Pertanto se questo continuasse a non pagare, sarebbero abilitati ad iniziare le procedure esecutive, cui la Cassazione non potrebbe più opporsi – fornendo un assist al Ministero, come fatto in passato – in quanto il debito, essendo stato accettato, non ha necessità di precetto perché è provvisoriamente esecutivo.
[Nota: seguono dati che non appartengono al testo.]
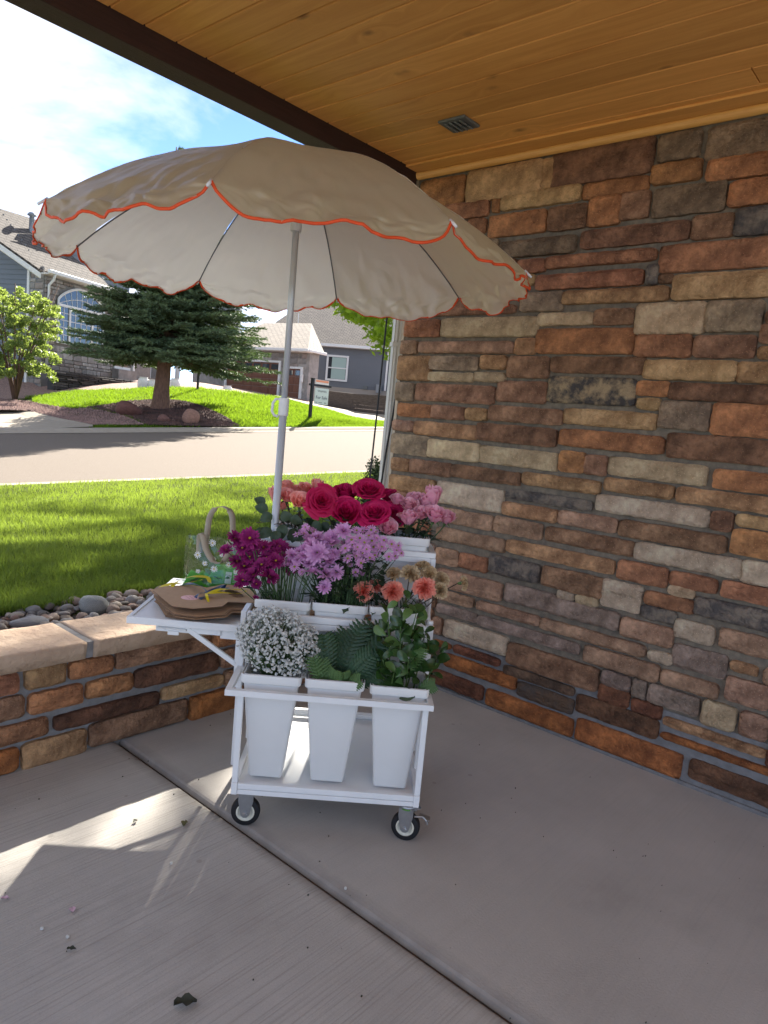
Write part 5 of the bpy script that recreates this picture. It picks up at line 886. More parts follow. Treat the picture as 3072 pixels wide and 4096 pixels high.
# ferns
def frond(base, tip, m, size, label, cat='fern', pairs=12, nrm_=None):
    base, tip = Vector(base), Vector(tip); t = thing('fern_frond', label, cat, base, 0, 'fern fronds in the front middle bucket')
    ax = tip - base; L = ax.length; n_ = nrm_ or (-cd + Vector((0, 0, .5)) + cw * rnd.uniform(-.5, .5)).normalized()
    pts = [ax * s_ + n_ * (.10 * L * math.sin(math.pi * s_)) - Vector((0, 0, .03 * L * s_ ** 3)) for s_ in [q / 12 for q in range(13)]]
    b = MB(); b.smooth = True; b.tube(pts, [.0016 * (1.1 - q / 13) for q in range(13)], 5); link('stem', b, t, m)
    b = MB(); b.smooth = False
    for q in range(pairs):
        s_ = .14 + .84 * q / (pairs - 1); i0 = min(11, int(s_ * 12)); f_ = s_ * 12 - i0; p = pts[i0].lerp(pts[min(12, i0 + 1)], f_)
        d_ = (pts[min(12, i0 + 1)] - pts[i0]).normalized(); sv = d_.cross(n_).normalized()
        ln = size * (math.sin(math.pi * (.16 + .84 * (1 - s_)) ** .9) ** .8) * 1.0 + .006
        for sg in (-1, 1):
            dirv = (sv * sg * .86 + d_ * .5).normalized(); wv = dirv.cross(n_).normalized() * -sg; vs = []
            K = 7
            for k_ in range(K + 1):
                tt = k_ / K; ww = ln * .21 * (1 - tt) ** .6 + .0004; z_ = (1 if k_ % 2 else .55)
                q_ = p + dirv * ln * tt - n_ * ln * .18 * tt * tt
                vs += [q_ - wv * ww * z_, q_ + n_ * ww * .25, q_ + wv * ww * z_]
            b.add(vs, [(k_ * 3 + j, k_ * 3 + j + 1, k_ * 3 + j + 4, k_ * 3 + j + 3) for k_ in range(K) for j in (0, 1)])
    link('leaflets', b, t, m)
fl = sorted(range(len(FERN)), key=lambda i: FERN[i][0])
for rk, i in enumerate(fl):
    w_, d_, z_ = FERN[i]; frond(CW(.325 + (w_ - .36) * .25, .11, .50), CW(w_, d_, z_), MAT['fern'],   .056, 'dark green fern frond, %s of the tall ones' % ordl(rk, len(fl)))
fl = sorted(range(len(FERN_L)), key=lambda i: FERN_L[i][0])
for rk, i in enumerate(fl):
    w_, d_, z_ = FERN_L[i]; frond(CW(.325 + (w_ - .33) * .5, .08, .505), CW(w_, d_, z_ + .012), MAT['fern2'], .032, 'short pale green fern frond at the rim, %s' % ordl(rk, len(fl)), pairs=9)
for q, (a, c, e_) in enumerate([((.60, .06, .53), (.665, .03, .575), 'short pale fern frond at the right rim of the leafy bucket'), ((.58, .05, .60), (.61, .03, .70), 'pale fern frond rising among the broad green leaves')]):
    frond(CW(*a), CW(*c), MAT['fern2'], .03, e_, pairs=9)
# broad leaf stems
fl = sorted(range(len(LEAFY)), key=lambda i: LEAFY[i][0])
for rk, i in enumerate(fl):
    w_, d_, z_ = LEAFY[i]; base = CW(.55 + (w_ - .56) * .45, .11, .46); tip = CW(w_, d_, z_)
    t = thing('leafy_stem', 'green branch with broad glossy leaves, %s in its bucket' % ordl(rk, len(fl)), 'greenery', base, 0, 'leafy branches in the front right bucket')
    ax = tip - base; pts = [ax * s_ + cw * .01 * math.sin(s_ * 3 + i) for s_ in [q / 8 for q in range(9)]]
    b = MB(); b.smooth = True; b.tube(pts, [.0034 - .0002 * q for q in range(9)], 6); link('stem', b, t, MAT['gleaf2'])
    pale = i in (0, 1, 3, 9); nl = 8
    for q in range(nl):
        s_ = 1 - .60 * (q / nl) ** 1.1; p = pts[0].lerp(pts[-1], s_) if False else ax * s_
        a = q * 2.2 + i; up_ = .9 - 1.0 * q / nl
        yv = (cw * math.cos(a) + cd * math.sin(a) * .8 - cd * .15 + Vector((0, 0, up_))).normalized(); nr_ = (-cd * .8 + Vector((0, 0, .7)) + cw * rnd.uniform(-1.5, 1.5) + cd * rnd.uniform(-.6, .6)).normalized(); xv = yv.cross(nr_).normalized(); zv = xv.cross(yv)
        lo = link('leaf', leafO2 if (pale and q % 2 == 0) or q == 0 and i % 2 else leafO); lo.parent = t; sc = rnd.uniform(.055, .086) * (.7 if q < 2 else 1)
        lo.matrix_local = Matrix.Translation(p) @ Matrix((xv, yv, zv)).transposed().to_4x4() @ Matrix.Diagonal((sc * 1.05, sc, sc, 1))
# baby's breath
bb = thing('babys_breath', 'dense cloud of tiny white baby\'s breath in the front left bucket', 'flowers', CW(.11, .10, .56)); bo = Vector(bb.location)
puff = []
b = MB(); b.smooth = True; tw = MB(); rr = random.Random(5); pts_ = []
for q in range(2000):
    while True:
        x, y, z = rr.uniform(-1, 1), rr.uniform(-1, 1), rr.uniform(-.75, 1)
        r2 = x * x + y * y + z * z
        if .38 < r2 < 1: break
    if y > .45: continue
    k_ = 1 + .13 * noise.noise(Vector((x * 2.2, y * 2.2, z * 2.2 + 4)))
    p = cw * (x * .150 * k_ + .006) + cd * (y * .105 * k_) + Vector((0, 0, .098 + z * .122 * k_ - .02 * x))
    w_ = (p + bo - CA).dot(cw)
    s_ = rr.uniform(.0028, .0068); n0 = len(b.v)
    pts_.append((p, s_))
ico = [Vector(v_) for v_ in ((0, 0, 1), (.89, 0, .45), (.28, .85, .45), (-.72, .53, .45), (-.72, -.53, .45), (.28, -.85, .45), (.72, .53, -.45), (-.28, .85, -.45), (-.89, 0, -.45), (-.28, -.85, -.45), (.72, -.53, -.45), (0, 0, -1))]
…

In altre parole il Ministero della Giustizia dice alle società fornitrici: non solo non ti pago – dopo aver utilizzato i tuoi servizi per la cui esecuzione ti ho fatto anticipare, anche per anni, necessari per completare una indagine, solo alla cui conclusione è possibile proporre una pre fattura, altra gabola ministeriale per ritardare ulteriormente la fatturazione – ma una volta completato tutto l’iter che porta alla fatturazione, non ti permetto di cedere, in modo oneroso a tuo carico, il credito, perché chi lo riceve potrebbe più facilmente proporre procedure esecutive nei suoi riguardi, ma d’altro canto si erge, Cicero pro domo suo, a paladino della Giustizia, additando come “delinquente” chi non tiene fede agli impegni presi, fidando nei pagamenti tempestivi delle proprie prestazioni, pretendendo tasse contributi o proponendo il fallimento delle società, con conseguenti azioni di responsabilità nei confronti degli amministratori, se non sono rispettati gli impegni di pagamento presi dalle società stesse.
Naturalmente “LA LEGGE È UGUALE PER TUTTI”.